Just throwing it out there... Sometimes the truth stares us in the face, and people still can't see it. Since 2008, the Fed and other Central Banks around the world have kept busy printing dollars, euros, yen, etc. like there's no tomorrow. So far, however, we haven't seen price inflation. Why not? Could it be that the currency is inflating assets bubbles all over the world? Seems likely, especially since it's happened before...

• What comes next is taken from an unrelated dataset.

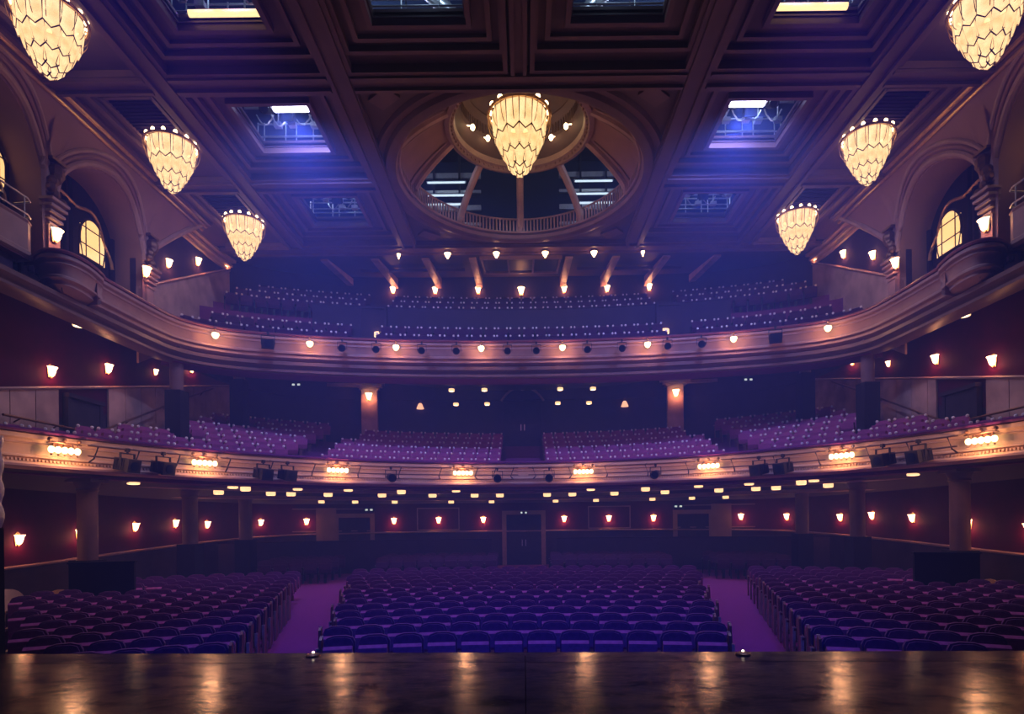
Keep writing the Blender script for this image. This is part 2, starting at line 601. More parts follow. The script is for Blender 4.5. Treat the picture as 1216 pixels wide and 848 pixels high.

Look at the pricing of the world’s bond markets — it’s insane. The dotcom bubble, the emerging market debt bubble, the housing bubble, etc. were just warm-up for the emerging "Mother of all Bubbles". With sovereign debt (such as US Treasury bonds), you are now virtually guaranteed to lose money as soon as there is an uptick in inflation and/or interest rates. This is especially true of negative yield debt that has been growing on a parabolic track since last year. Won't be a surprise when rates finally go up, because that's actually stated policy for the Fed and other Central Banks. The governments they serve are the world's biggest debtors, and destroying the currency is the only way for governments to handle the crushing debt loads they have taken on. They won't default - they will repay every cent with worthless paper money. The only reason to buy their paper is because either (1) you're gambling that between when you buy the paper and you get your guaranteed loss, you’re going to make some money by selling the asset to another fool; (2) you don't know what else to buy or (3) you don't see the contradiction. This is the definition of an investment mass delusion.
Just throwing it out there, in case anyone would like to discuss how we deal with this disturbing reality.